H. G. Muller wrote on Tue, Jul 15, 2008 02:04 PM UTC:
The Buffalo is upward compatible with the Bison, and adds the Knight moves
to it. Although this does not endow it with more speed, it helps
tremendously in accelerating the checkmating of a bare King. The long
stride of the Bison makes for very awkward manouevring. The Bison mates
are very tedious, the average mate is only some 10 moves shorter than the
longest mate. On 14x14, of the 18.5M positions (with the white King in a
given quadrant), only some 100,000 have a DTM < 60. After that it
explodes, the most common DTM shared by 203,408 positions being 73.
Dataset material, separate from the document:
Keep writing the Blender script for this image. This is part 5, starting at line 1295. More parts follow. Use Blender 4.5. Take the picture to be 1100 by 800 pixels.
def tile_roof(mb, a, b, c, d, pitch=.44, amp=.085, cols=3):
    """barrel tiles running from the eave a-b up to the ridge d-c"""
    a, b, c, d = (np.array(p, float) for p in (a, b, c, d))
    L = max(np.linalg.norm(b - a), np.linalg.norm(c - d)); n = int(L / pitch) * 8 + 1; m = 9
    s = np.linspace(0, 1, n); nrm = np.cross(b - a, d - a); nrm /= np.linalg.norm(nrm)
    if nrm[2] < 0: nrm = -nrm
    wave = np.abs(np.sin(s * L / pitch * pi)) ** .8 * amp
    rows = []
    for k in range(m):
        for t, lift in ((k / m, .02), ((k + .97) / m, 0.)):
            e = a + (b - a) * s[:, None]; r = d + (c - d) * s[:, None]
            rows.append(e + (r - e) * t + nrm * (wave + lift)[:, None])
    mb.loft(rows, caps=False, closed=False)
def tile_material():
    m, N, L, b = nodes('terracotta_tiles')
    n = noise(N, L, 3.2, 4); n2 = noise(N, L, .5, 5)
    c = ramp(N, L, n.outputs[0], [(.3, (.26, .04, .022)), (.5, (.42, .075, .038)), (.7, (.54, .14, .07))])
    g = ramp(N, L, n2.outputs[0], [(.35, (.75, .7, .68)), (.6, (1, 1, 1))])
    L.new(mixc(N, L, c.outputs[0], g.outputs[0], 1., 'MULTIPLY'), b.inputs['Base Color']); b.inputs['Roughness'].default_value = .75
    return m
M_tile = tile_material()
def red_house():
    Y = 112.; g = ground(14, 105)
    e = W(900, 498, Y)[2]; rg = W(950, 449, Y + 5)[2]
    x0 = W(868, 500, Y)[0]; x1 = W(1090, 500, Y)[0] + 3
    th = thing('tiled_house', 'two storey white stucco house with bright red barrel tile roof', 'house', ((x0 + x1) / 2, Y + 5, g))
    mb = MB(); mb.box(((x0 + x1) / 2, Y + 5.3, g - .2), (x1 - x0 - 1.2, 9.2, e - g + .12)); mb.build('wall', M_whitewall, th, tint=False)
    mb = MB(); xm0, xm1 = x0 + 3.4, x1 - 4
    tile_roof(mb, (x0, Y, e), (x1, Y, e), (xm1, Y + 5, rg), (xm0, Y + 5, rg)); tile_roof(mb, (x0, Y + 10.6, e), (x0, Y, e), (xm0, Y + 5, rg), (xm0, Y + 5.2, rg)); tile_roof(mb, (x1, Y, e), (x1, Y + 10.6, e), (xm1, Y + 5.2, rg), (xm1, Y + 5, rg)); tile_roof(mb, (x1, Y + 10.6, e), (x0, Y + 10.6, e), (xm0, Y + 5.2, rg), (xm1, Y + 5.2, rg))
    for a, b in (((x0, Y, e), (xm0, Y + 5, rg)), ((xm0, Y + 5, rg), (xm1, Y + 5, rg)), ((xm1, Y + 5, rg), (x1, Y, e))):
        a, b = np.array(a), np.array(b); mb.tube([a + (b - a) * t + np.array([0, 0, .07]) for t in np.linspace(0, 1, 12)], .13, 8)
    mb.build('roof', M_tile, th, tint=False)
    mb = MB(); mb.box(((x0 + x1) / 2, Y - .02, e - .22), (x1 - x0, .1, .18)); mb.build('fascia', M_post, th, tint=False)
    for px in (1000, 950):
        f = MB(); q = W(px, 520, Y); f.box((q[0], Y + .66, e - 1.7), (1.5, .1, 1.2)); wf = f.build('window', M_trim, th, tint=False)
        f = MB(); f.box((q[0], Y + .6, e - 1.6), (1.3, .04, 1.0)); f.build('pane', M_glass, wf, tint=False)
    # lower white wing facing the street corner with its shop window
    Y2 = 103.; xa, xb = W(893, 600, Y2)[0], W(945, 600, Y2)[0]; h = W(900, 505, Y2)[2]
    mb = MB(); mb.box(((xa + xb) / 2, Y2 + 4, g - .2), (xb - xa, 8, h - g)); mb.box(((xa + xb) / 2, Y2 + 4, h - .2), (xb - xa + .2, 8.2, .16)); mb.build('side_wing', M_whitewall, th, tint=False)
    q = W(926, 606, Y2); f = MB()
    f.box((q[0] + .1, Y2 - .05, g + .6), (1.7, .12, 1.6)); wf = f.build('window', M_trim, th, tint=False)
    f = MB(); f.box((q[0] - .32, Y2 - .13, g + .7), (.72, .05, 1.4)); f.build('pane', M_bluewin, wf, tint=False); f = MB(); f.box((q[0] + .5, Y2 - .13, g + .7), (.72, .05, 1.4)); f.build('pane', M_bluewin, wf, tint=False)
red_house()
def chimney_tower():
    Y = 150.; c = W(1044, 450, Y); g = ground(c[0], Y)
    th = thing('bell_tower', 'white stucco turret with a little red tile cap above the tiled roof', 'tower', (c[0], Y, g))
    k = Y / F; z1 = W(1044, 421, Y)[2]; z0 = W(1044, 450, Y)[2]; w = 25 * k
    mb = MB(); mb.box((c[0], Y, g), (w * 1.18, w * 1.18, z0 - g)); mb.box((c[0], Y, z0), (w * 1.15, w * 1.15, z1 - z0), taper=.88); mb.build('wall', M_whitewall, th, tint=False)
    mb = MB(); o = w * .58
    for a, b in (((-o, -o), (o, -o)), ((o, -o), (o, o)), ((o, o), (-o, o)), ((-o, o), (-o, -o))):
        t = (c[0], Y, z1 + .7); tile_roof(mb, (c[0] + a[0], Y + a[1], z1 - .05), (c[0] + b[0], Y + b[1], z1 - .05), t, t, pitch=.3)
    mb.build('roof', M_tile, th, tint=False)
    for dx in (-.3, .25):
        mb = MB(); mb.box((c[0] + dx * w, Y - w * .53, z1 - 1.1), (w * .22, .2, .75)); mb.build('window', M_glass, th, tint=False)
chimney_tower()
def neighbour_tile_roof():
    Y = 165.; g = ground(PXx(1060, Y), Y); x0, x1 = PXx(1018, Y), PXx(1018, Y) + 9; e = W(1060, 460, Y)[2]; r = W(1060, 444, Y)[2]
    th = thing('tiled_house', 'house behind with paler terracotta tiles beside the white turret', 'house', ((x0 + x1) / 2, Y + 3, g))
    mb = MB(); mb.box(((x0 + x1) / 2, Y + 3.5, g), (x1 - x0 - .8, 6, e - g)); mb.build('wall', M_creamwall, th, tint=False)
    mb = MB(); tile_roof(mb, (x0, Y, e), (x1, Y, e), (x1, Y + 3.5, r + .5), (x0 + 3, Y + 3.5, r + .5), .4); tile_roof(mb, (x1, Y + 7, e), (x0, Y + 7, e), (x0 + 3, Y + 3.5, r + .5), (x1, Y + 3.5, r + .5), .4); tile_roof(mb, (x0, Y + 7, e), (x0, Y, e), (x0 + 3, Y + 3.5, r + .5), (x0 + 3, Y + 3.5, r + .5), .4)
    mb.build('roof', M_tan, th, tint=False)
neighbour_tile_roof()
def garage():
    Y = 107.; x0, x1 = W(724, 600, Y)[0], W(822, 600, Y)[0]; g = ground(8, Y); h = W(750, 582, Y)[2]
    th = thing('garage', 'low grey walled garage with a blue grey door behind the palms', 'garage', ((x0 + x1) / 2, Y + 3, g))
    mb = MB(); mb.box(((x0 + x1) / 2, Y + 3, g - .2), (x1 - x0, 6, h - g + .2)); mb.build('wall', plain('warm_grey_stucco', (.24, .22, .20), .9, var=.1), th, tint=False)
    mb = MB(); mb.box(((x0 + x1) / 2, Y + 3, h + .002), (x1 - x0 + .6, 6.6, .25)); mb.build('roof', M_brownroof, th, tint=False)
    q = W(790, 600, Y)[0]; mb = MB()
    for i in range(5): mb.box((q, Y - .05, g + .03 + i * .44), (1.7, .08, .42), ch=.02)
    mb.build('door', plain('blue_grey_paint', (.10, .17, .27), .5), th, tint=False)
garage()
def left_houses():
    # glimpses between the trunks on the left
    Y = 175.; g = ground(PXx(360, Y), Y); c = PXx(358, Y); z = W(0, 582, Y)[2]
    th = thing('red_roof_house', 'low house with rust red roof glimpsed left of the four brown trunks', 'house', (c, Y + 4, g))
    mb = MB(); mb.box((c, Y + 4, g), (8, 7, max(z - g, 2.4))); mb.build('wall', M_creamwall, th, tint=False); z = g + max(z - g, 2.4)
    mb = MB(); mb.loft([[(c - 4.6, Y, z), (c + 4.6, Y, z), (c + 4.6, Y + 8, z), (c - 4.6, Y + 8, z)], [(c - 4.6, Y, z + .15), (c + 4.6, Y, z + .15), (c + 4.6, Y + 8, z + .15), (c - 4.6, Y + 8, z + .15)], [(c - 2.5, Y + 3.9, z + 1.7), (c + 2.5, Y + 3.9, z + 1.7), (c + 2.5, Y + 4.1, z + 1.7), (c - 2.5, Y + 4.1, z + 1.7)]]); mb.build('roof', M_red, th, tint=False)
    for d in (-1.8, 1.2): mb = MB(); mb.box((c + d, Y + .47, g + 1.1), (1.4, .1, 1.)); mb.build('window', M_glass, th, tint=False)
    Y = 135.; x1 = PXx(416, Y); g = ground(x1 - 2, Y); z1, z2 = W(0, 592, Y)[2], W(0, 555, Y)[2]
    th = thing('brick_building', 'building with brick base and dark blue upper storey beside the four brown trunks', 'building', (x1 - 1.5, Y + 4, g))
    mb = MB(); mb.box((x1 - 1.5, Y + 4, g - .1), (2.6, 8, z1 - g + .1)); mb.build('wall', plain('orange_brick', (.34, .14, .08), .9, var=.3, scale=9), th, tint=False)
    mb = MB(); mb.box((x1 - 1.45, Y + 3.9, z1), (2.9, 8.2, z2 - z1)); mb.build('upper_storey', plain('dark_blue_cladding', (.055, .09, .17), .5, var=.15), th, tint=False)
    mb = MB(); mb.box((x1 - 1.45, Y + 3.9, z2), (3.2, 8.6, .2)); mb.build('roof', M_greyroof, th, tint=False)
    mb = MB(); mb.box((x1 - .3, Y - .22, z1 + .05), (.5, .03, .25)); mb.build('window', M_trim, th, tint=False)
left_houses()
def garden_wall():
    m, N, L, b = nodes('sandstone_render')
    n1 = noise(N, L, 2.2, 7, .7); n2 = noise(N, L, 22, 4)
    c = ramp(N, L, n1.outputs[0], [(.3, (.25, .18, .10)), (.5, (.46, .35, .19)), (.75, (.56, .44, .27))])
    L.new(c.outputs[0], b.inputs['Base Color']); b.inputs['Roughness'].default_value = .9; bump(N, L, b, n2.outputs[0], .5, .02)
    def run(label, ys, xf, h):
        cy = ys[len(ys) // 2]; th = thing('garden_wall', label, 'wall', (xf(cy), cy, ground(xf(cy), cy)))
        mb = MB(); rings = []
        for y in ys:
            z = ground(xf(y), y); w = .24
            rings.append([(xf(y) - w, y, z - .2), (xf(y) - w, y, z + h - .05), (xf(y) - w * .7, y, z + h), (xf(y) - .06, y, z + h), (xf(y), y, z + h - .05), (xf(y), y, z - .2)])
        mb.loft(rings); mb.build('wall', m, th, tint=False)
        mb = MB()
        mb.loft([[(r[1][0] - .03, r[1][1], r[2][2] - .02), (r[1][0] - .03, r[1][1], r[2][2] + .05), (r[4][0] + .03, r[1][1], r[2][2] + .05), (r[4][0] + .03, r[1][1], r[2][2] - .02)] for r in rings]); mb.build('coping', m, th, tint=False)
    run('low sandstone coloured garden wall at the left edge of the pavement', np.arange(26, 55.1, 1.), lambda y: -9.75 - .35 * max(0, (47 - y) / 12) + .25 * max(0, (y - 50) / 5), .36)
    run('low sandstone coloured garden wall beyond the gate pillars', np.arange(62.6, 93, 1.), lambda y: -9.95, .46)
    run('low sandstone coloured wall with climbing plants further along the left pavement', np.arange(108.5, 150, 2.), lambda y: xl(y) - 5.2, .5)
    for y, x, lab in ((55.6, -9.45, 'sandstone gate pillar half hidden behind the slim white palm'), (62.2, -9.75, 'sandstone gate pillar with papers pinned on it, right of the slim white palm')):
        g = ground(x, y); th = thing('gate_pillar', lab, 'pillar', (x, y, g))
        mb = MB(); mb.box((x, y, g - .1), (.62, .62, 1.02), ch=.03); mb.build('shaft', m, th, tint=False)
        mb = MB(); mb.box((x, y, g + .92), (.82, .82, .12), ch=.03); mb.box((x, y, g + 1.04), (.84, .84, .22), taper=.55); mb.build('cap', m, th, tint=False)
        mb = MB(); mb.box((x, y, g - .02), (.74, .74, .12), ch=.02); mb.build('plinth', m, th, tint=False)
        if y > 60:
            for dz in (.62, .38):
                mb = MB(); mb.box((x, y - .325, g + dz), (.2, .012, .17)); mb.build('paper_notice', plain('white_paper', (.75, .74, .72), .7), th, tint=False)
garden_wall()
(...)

Apparently there is a very easy initial phase, probably just walking the
winning King to the center, driving away the bare King from there with the
aid of the Bison. But after that, a very painstaking drive towards the
corner starts, in which the Bison can only barely prevent that the bare
King nescapes back into the open.
The extra Knight move of the Buffalo allows you to cutt off the bare King
much more efficiently:
8x8 10x10 12x12 14x14 16x16
Bison: (CZ) 27 40 55 82 -
Buffalo: (CNZ) 18 24 31 38 45
The remaing Camel/Knight/Zebra compound, the GNU or Wildebeest (NZ), has
no mating potential. There are only 2 irreducible checkmate positions, and
they cannot be enforced on any size board. Similar to KNNK, the bare King
would voluntarily have to step into a mated-in-1 position.
For the Griffon no computer is needed to give the proof. The system is
similar to the Rook, and works even in the corner of an infinite board.
(So certainly for boards of any size.) It is even easier, because the
Griffon immediately traps the bare King in a corner, without the latter
being able to attack it, like it could do for a Rook.
In fact, with the Griffon there is even a much faster method than with the Rook, as a Griffon can trap the bare King in a narrow corridor, its own King acting as a piston to push the bare King to the edge.